• _TASK TO CARRY OUT_
Leave out the pictures and repeat every record exactly.

Stored data entries:
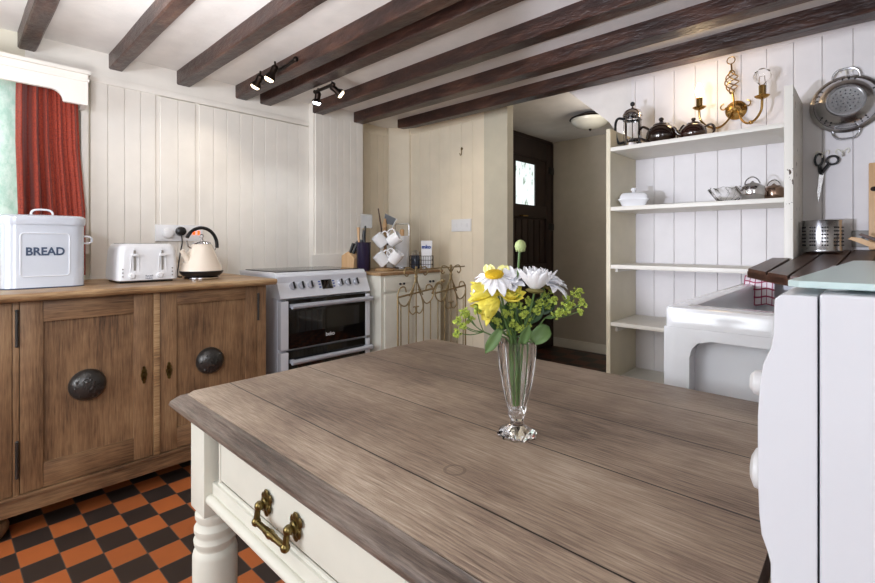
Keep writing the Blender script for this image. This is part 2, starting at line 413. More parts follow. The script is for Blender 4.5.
# window in the left wall
w1 = MB(); w1.box(-3.06, -0.9, 1.0, -3.0, -0.84, 1.8); w1.box(-3.06, 0.18, 1.0, -3.0, 0.24, 1.8); w1.box(-3.06, -0.9, 1.0, -3.0, 0.24, 1.05); w1.box(-3.06, -0.9, 1.75, -3.0, 0.24, 1.8); w1.box(-3.06, -0.36, 1.0, -3.0, -0.32, 1.8)
wf = struct('window_1', w1, M_trim)
g = obj('window_pane', MB().box(-3.035, -0.85, 1.04, -3.03, 0.19, 1.76), M_sky, wf)
tn = NT('mint_net_curtain'); vv = tn.coords((1, 1, 0.6)); nf = tn.noise(vv, 34, 6, 0.7)
tn.l(tn.ramp(nf, [(0.38, '#c2ddd3'), (0.6, '#eaf5f0')]), tn.b.inputs['Base Color']); tn.set(Roughness=0.8)
tn.b.inputs['Transmission Weight'].default_value = 0.35; tn.bump(nf, 0.8, 0.004)
net = MB(); pts = [(XL-0.02+0.006*math.sin(i*1.9), -0.88+i*0.0282) for i in range(40)]
net.loft([[(x, y, z) for x, y in pts] + [(x-0.004, y, z) for x, y in reversed(pts)] for z in (1.02, 1.4, 1.80)])
tag(obj('net_curtain', net, tn.m), 'pale mint net curtain hanging in the window beside the red curtain', 'curtain')
# beams
BE = [(0.214, 0.278, 0.220, 0.284, XL), (0.555, 0.615, 0.565, 0.625, XL), (0.868, 0.938, 0.88, 0.955, XL), (1.19, 1.262, 1.205, 1.30, XL),
      (1.345, 1.420, 1.36, 1.452, XL), (1.690, 1.762, 1.72, 1.81, XL+0.05), (2.02, 2.098, 2.07, 2.17, -2.93), (2.375, 2.44, 2.41, 2.53, -2.66)]
BD = ['nearest the window, above the curtain', 'above the white boards right of the curtain', 'third from the window',
      'carrying the spotlight pair above the kettle', 'slim, just behind the first spotlight pair', 'ending on the boarded column', 'running into the corner recess behind the column', 'last before the doorway and shelf wall, with a ragged end']
for i, (a, b, c, d, x0) in enumerate(BE):
    m = MB(); n = 26; rings = []
    for k in range(n+1):
        t = k/n; x = x0+(XR-x0)*t; j = lambda s: random.uniform(-s, s)
        y0 = a+(c-a)*t+j(0.0012); y1 = b+(d-b)*t+j(0.0012); z = 1.93+j(0.001)+(0.012 if (k == 0 and i == 7) else 0)
        ch = 0.004+abs(j(0.003))
        rings.append([(x, y0, ZC+0.02), (x, y0, z+ch), (x, y0+ch, z), (x, y1-ch, z), (x, y1, z+ch), (x, y1, ZC+0.02)])
    m.loft(rings)
    o = obj('ceiling_beam', m, M_beam, angle=25); tag(o, 'dark stained oak ceiling beam ' + BD[i], 'beam', 'dark ceiling beams')
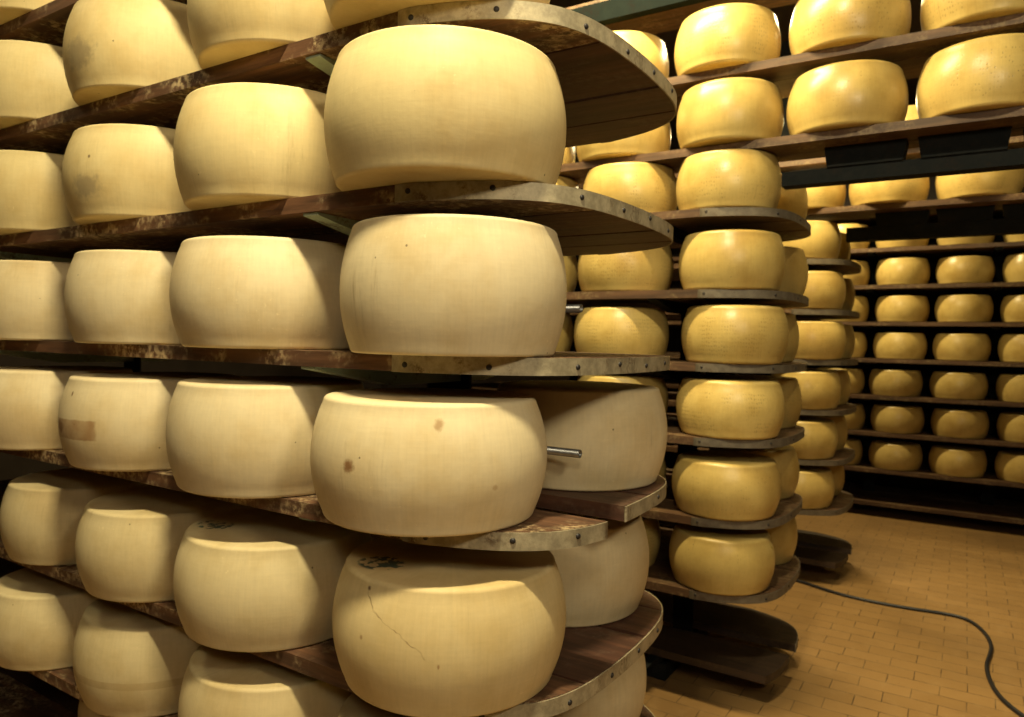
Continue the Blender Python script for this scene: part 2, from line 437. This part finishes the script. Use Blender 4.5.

• _FINAL ANSWER_
Keep writing the Blender script for this image. This is part 2, starting at line 413. More parts follow. The script is for Blender 4.5.
# window in the left wall
w1 = MB(); w1.box(-3.06, -0.9, 1.0, -3.0, -0.84, 1.8); w1.box(-3.06, 0.18, 1.0, -3.0, 0.24, 1.8); w1.box(-3.06, -0.9, 1.0, -3.0, 0.24, 1.05); w1.box(-3.06, -0.9, 1.75, -3.0, 0.24, 1.8); w1.box(-3.06, -0.36, 1.0, -3.0, -0.32, 1.8)
wf = struct('window_1', w1, M_trim)
g = obj('window_pane', MB().box(-3.035, -0.85, 1.04, -3.03, 0.19, 1.76), M_sky, wf)
tn = NT('mint_net_curtain'); vv = tn.coords((1, 1, 0.6)); nf = tn.noise(vv, 34, 6, 0.7)
tn.l(tn.ramp(nf, [(0.38, '#c2ddd3'), (0.6, '#eaf5f0')]), tn.b.inputs['Base Color']); tn.set(Roughness=0.8)
tn.b.inputs['Transmission Weight'].default_value = 0.35; tn.bump(nf, 0.8, 0.004)
net = MB(); pts = [(XL-0.02+0.006*math.sin(i*1.9), -0.88+i*0.0282) for i in range(40)]
net.loft([[(x, y, z) for x, y in pts] + [(x-0.004, y, z) for x, y in reversed(pts)] for z in (1.02, 1.4, 1.80)])
tag(obj('net_curtain', net, tn.m), 'pale mint net curtain hanging in the window beside the red curtain', 'curtain')
# beams
BE = [(0.214, 0.278, 0.220, 0.284, XL), (0.555, 0.615, 0.565, 0.625, XL), (0.868, 0.938, 0.88, 0.955, XL), (1.19, 1.262, 1.205, 1.30, XL),
      (1.345, 1.420, 1.36, 1.452, XL), (1.690, 1.762, 1.72, 1.81, XL+0.05), (2.02, 2.098, 2.07, 2.17, -2.93), (2.375, 2.44, 2.41, 2.53, -2.66)]
BD = ['nearest the window, above the curtain', 'above the white boards right of the curtain', 'third from the window',
      'carrying the spotlight pair above the kettle', 'slim, just behind the first spotlight pair', 'ending on the boarded column', 'running into the corner recess behind the column', 'last before the doorway and shelf wall, with a ragged end']
for i, (a, b, c, d, x0) in enumerate(BE):
    m = MB(); n = 26; rings = []
    for k in range(n+1):
        t = k/n; x = x0+(XR-x0)*t; j = lambda s: random.uniform(-s, s)
        y0 = a+(c-a)*t+j(0.0012); y1 = b+(d-b)*t+j(0.0012); z = 1.93+j(0.001)+(0.012 if (k == 0 and i == 7) else 0)
        ch = 0.004+abs(j(0.003))
        rings.append([(x, y0, ZC+0.02), (x, y0, z+ch), (x, y0+ch, z), (x, y1-ch, z), (x, y1, z+ch), (x, y1, ZC+0.02)])
    m.loft(rings)
    o = obj('ceiling_beam', m, M_beam, angle=25); tag(o, 'dark stained oak ceiling beam ' + BD[i], 'beam', 'dark ceiling beams')
Continue the Blender Python script for this scene: part 2, from line 437. This part finishes the script. Use Blender 4.5.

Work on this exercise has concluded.